It was every journalist’s nightmare. I had travelled two hours by train to attend a conference at which I was to interview two financial advisors. Having just arrived in my hotel room, I decided to make sure my old, reliable tape recorder was in working order. It wasn’t.
I went through the troubleshooting routine: new batteries, a different cassette, the pause button — nothing. Fortunately, the first interview was not for another hour. I had to buy a new recorder, and fast.
In a matter of minutes, I was standing before a display case of recording devices in the store. I even found one similar to the unit that had just died on me. And it was cheap. Problem solved, right?
Think again. I’m a guy. I was mesmerized by the latest crop of gleaming digital recorders that — in their James Bond-like elegance — made my cassette recorder look like the audio equivalent of a Kodak Brownie. Perhaps it was time for me to make the move to the cool world of digital recorders. I imagined finishing the interview on my nifty new digital job, popping it into my tuxedo pocket and nipping into the hotel casino for a vodka martini and a game of baccarat.
“Need any help?” asked the sales clerk, a young woman barely out of high school.
I explained that I needed to replace a broken tape recorder in time for an interview in less than an hour. I pointed out the model that looked just like my old one.
As the saleswoman unlocked the case, I added: “But I’m thinking maybe I should move up to one of these digital recorders.”
Seeming to ignore me, she pulled out the tape machine and locked the display case: “Have you used a digital recorder before?”
“No,” I admitted.
“Then I’d recommend you take the one you’re familiar with if you have to use it today,” she said. “It may take you a while to learn how to use the digital.”
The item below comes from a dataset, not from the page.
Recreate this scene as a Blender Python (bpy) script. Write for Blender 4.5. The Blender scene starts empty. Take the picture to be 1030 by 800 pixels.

I bought the old-fashioned magnetic-tape contraption, and it worked like a charm. No learning curve. I was grateful that she had steered me away from the more expensive purchase (and my James Bond fantasy) in the interest of solving my problem.
That evening, at the conference cocktail reception, I found myself in a conversation with a couple of financial advisors about fees. One was making an argument in favour of the fee-only model: “If you’re making commissions from the sale of products, you’re not offering unbiased advice. Your decision on which products to recommend could be influenced by the commissions or fees those products pay you.”
That debate — between advocates of fee-only advice and the commission-based sales of financial products — has been raging for years. While the fee-only position usually wins the argument from a philosophical standpoint, commission-based advisors still outnumber fee-only planners by a significant margin.
That disproportion could be for any number of reasons. Perhaps fee-only planners haven’t done a good enough job telling their story to the public. Perhaps they are unable to compete with the consumer advertising put out by the fund companies and insurance companies, which steers more members of the public to the commission-based advisors who sell their products.
Regardless of fee models, the advisors who succeed will be those who find out what their clients’ needs are and solve their problems — as surely as my new friend at the electronics store did.
A couple of months later, I decided to make the move to digital audio recording. I took my business to my local outlet of that same electronics-store chain. And I love my new high-tech, digital recorder. It does everything — except mix a martini.